Cuentan acaso con verdad los papeles noticiosos que una Brigada de la Fe recorrió esos días de ahí atrás los bares de Murcia asombrando a la clientela con gritos de "¡Aleluya!, "¡Aleluya!" y otros jubilosos cánticos. Aunque la información no lo especifique, fácilmente se deduce que los píos brigadistas organizados por el obispo de Cartagena pretendían disuadir de su nefando vicio a los bebedores con el propósito de devolver las ovejas descarriadas al redil de la abstinencia.

Este tipo de acciones solían ser más propias de organizaciones luteranas como el Ejército de Salvación que tan famoso hicieron aquí las películas de Hollywood. Mucho más tolerante al respecto, la Iglesia Católica -que a fin de cuentas celebra sus misas con vino- no se había significado hasta ahora en la persecución de los borrachos.

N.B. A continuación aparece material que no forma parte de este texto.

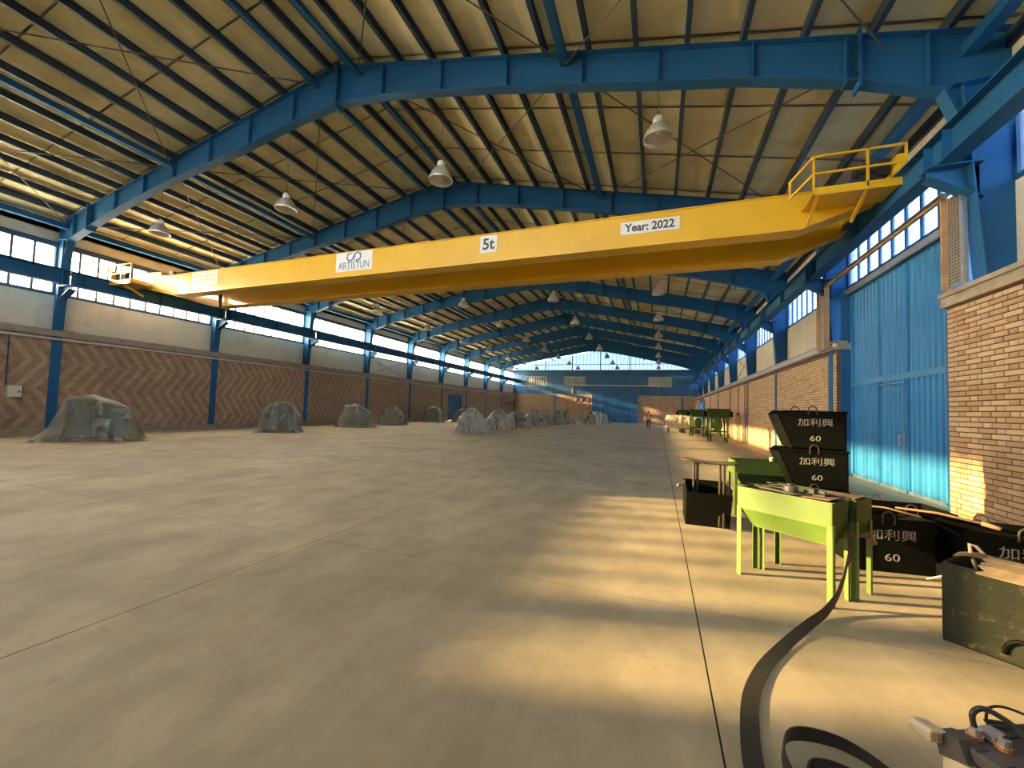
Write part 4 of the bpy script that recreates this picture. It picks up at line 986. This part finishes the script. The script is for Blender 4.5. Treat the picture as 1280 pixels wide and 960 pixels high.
# ------------------------------------------------------------------ flat black belts on the floor
def belt(pts, wd, label, th=.006):
    """pts: (x,y,z,twist) ; twist 0 = lying flat, 1 = on edge"""
    out = []; n = len(pts)
    for i in range(n-1):
        a = Vector(pts[max(i-1,0)]); b = Vector(pts[i]); c = Vector(pts[i+1]); d = Vector(pts[min(i+2,n-1)])
        for k in range(10):
            t_ = k/10; out.append(.5*((2*b)+(c-a)*t_+(2*a-5*b+4*c-d)*t_*t_+(3*b-a-3*c+d)*t_**3))
    out.append(Vector(pts[-1])); mb = MB(); vs = []
    N = len(out)
    for i, q in enumerate(out):
        d = (out[min(i+1,N-1)]-out[max(i-1,0)]).to_3d(); d.normalize()
        sd = d.cross(Vector((0,0,1))); sd.normalize(); up = sd.cross(d).normalized()
        w_ = q[3]*PI/2; ax = sd*math.cos(w_)+up*math.sin(w_); nm = ax.cross(d)
        c = q.to_3d(); wd_ = wd if not isinstance(wd, tuple) else wd[0]+(wd[1]-wd[0])*min(1, i/(N*.75))
        for a, b in ((-.5,-.5),(.5,-.5),(.5,.5),(-.5,.5)): vs.append(c+ax*(a*wd_)+nm*(b*th))
    fs = [(i*4+j, i*4+(j+1)%4, (i+1)*4+(j+1)%4, (i+1)*4+j) for i in range(N-1) for j in range(4)]+[(0,1,2,3),((N-1)*4+3,(N-1)*4+2,(N-1)*4+1,(N-1)*4)]
    mb.add(vs, fs)
    return tag(P(mb, 'flat_belt', 'rubber'), label, 'belt')
belt([(1.47,4.52,.90,.0),(1.60,4.48,.86,.4),(1.62,4.42,.66,.9),(1.57,4.36,.40,1),(1.46,4.22,.16,.95),(1.30,4.02,.045,.7),(1.10,3.74,.03,.45),(.86,3.38,.02,.2),(.66,3.05,.012,.05),(.53,2.74,.010,0),(.465,2.45,.010,0),(.43,2.15,.010,0),(.44,1.85,.010,0),(.52,1.55,.010,0)], (.035,.088), 'flat black belt running from the trough stand across the floor')
belt([(.58,2.02,.05,.95),(.56,2.22,.05,.95),(.61,2.38,.05,.9),(.71,2.44,.05,.9),(.86,2.43,.05,.8),(.99,2.33,.04,.7),(1.10,2.15,.03,.4),(1.15,1.95,.01,0)], .075, 'outer loop of flat black belt lying at the bottom of the photo')
belt([(.63,2.00,.04,.9),(.62,2.14,.04,.9),(.67,2.25,.04,.9),(.77,2.27,.04,.9),(.88,2.22,.04,.8),(.98,2.10,.03,.5)], .065, 'inner loop of flat black belt lying at the bottom of the photo')

# ------------------------------------------------------------------ battery trolley at the lower right
t = thing('battery_cart', 'charcoal and beige wheeled battery box with cables, lower right corner', 'battery cart', (1.075,2.20,0), math.radians(-62))
BL, BW, BH = .75, .42, .37
P(MB().box(.05,BL,.02,BW,.10,BH-.02), 'case', 'charc', t, bev=.02)
P(MB().box(.02,BL+.02,.0,BW+.02,BH-.05,BH), 'lid', 'charc', t, bev=.012)
P(MB().box(.04,BL,-.02,.02,.08,BH-.06), 'side_skirt', 'beige', t, bev=.006)
for k in range(9): P(MB().box(.09+k*.07,.115+k*.07,-.026,-.02,.11,BH-.12), 'vent_slot', 'motor', t)
for k in range(4): P(MB().box(.06+k*.07,.064+k*.07,.005,.065,BH,BH+.004), 'lid_groove', 'motor', t)
P(MB().prism([(-.085,.345),(0,.33),(.0,.375),(-.075,.392),(-.088,.38)], lambda u,v,k:(k,u,v), -.03,.05), 'handle_bracket', 'beige', t, bev=.004)
for k in range(3): P(MB().box(.049,.0535,-.072+k*.022,-.062+k*.022,.350,.376), 'bracket_slot', 'tan', t)
P(MB().prism([(.02,BH),(.10,BH+.02),(.13,BH-.05),(.04,BH-.08)], lambda u,v,k:(u,k,v), -.03,.06), 'corner_guard', 'charc', t)
for x in (.10,.62):
    wh = P(MB().tube([(x,-.07,.08),(x,-.025,.08)], .08, 22), 'wheel', 'inkgrey', t, smooth=False)
    P(MB().tube([(x,-.075,.08),(x,-.02,.08)], .03, 12), 'hub', 'bar', wh)
for k, (x, y) in enumerate(((.075,.085),(.135,.125),(.40,.14))):
    P(MB().tube([(x,y,BH),(x+.006,y,BH+.045)], [.020,.016], 12), 'terminal', 'galv', t); P(MB().tube([(x,y,BH+.004),(x,y,BH+.018)], .025, 12), 'copper_lug', 'copper', t)
P(MB().box(.05,.11,.12,.19,BH,BH+.03), 'connector_block', 'inkgrey', t, bev=.006)
P(MB().box(.20,.32,.18,.34,BH,BH+.035), 'connector_block', 'inkgrey', t, bev=.006)
def cv(c, r): 
    P0 = [Vector(p) for p in c]; out = []
    for i in range(len(P0)-1):
        a = P0[max(i-1,0)]; b = P0[i]; c2 = P0[i+1]; d = P0[min(i+2,len(P0)-1)]
        for k in range(7):
            q = k/7; out.append(.5*((2*b)+(c2-a)*q+(2*a-5*b+4*c2-d)*q*q+(3*b-a-3*c2+d)*q**3))
    out.append(P0[-1]); P(MB().tube(out, r, 8), 'lead_cable', 'rubber', t, smooth=True)
cv([(.075,.085,BH+.04),(.07,.085,BH+.09),(.09,.11,BH+.12),(.14,.15,BH+.10),(.20,.16,BH+.06),(.30,.15,BH+.03),(.45,.12,BH+.02)], .010)
cv([(.03,.21,BH+.02),(.04,.21,BH+.08),(.07,.25,BH+.10),(.13,.32,BH+.08),(.20,.39,BH+.03)], .005)
cv([(.02,.22,BH+.015),(.05,.28,BH+.02),(.10,.38,BH+.015)], .008)
cv([(.04,.20,BH+.015),(.08,.27,BH+.025),(.15,.37,BH+.015)], .008)
cv([(.135,.125,BH+.04),(.15,.19,BH+.06),(.19,.27,BH+.05),(.25,.36,BH+.02)], .008)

De ahí que la irrupción de los brigadistas murcianos en los bares de copas marque en cierto modo un hito histórico.

Enfrentados por la enseñanza, el aborto, el divorcio e incluso la casilla del IRPF, la Iglesia y el Gobierno parecen haberse puesto por fin de acuerdo en algo, aunque sólo sea la común condena de los bebedores. Si el clero lanza a sus Brigadas Católicas a fomentar el arrepentimiento de los curdas en las tabernas, el Estado -por laico que sea- no duda en usar a su vez la más expeditiva y eficaz vía del BOE para combatir por ley el consumo de vino, tabaco y cualquier otro vicio en general. Frente a tan extraña alianza, mucho es de temer que el único camino que les quede a los beodos y aun a los módicos consumidores de caña sea el de la penitencia.

A pocos sorprenderá ya a estas alturas la actitud del Gobierno, que durante la última legislatura flageló a los fumadores e intentó hacer lo propio con los bebedores amagando con un remedo de la Ley Seca. Sería de esperar, sin embargo, una posición más indulgente de la Iglesia en consonancia con su vieja tradición histórica.

Después de todo, los bares son -al menos en Galicia- establecimientos de orden vagamente religioso donde los clientes habituales reciben el nombre de "parroquianos" y no es infrecuente que se produzcan iluminaciones y éxtasis místicos como consecuencia de la devoción a Baco.

Virtuosos creyentes, los frecuentadores de la taberna se acogen al amparo celestial de San Caralampio, santo patrón de los bebedores al que sus feligreses honraban hasta no hace mucho con una procesión anual en Compostela. El relevo se lo han tomado los parroquianos de Melide, en A Coruña, donde se viene celebrando con creciente devoción la Festa de San Caralampio o Romaría dos Borrachos.

Algunos descreídos niegan erróneamente la existencia de un santo de tan extraño nombre en los almanaques, pero lo cierto es que no sólo milita en el santoral, sino que -a mayores- los gallegos han consagrado en su honor cierta capilla en la isla de A Toxa, famosa por acoger en su día las nupcias del hoy líder de la oposición.

Todos estos hechos, y algunos más que podrían contarse, avalan la actitud comprensiva que la Iglesia del Tabernáculo ha mantenido históricamente con el gremio de taberneros desde los remotos tiempos en que el patriarca Noé agarró una borrachera de proporciones bíblicas.

Sorprende, por tanto, que las brigadas católicas y antialcohólicas de Murcia hayan decidido romper a estas alturas del tercer milenio una tradición de tolerancia que se remonta a muchos siglos atrás en la Historia. Por si las cruzadas del Estado contra el vicio no bastasen, ahora son gentes que dicen actuar en nombre de la Iglesia las que se suman al acoso y derribo de los pobres trompas. Como si no tuvieran ya bastante con lo suyo.

Es de esperar que lo de Murcia sea una mera anécdota en modo alguno representativa del sentir de la autoridad eclesiástica competente. De lo contrario, sólo nos quedaría rezar a San Caralampio: patrón de los borrachos y eficaz abogado contra las suegras.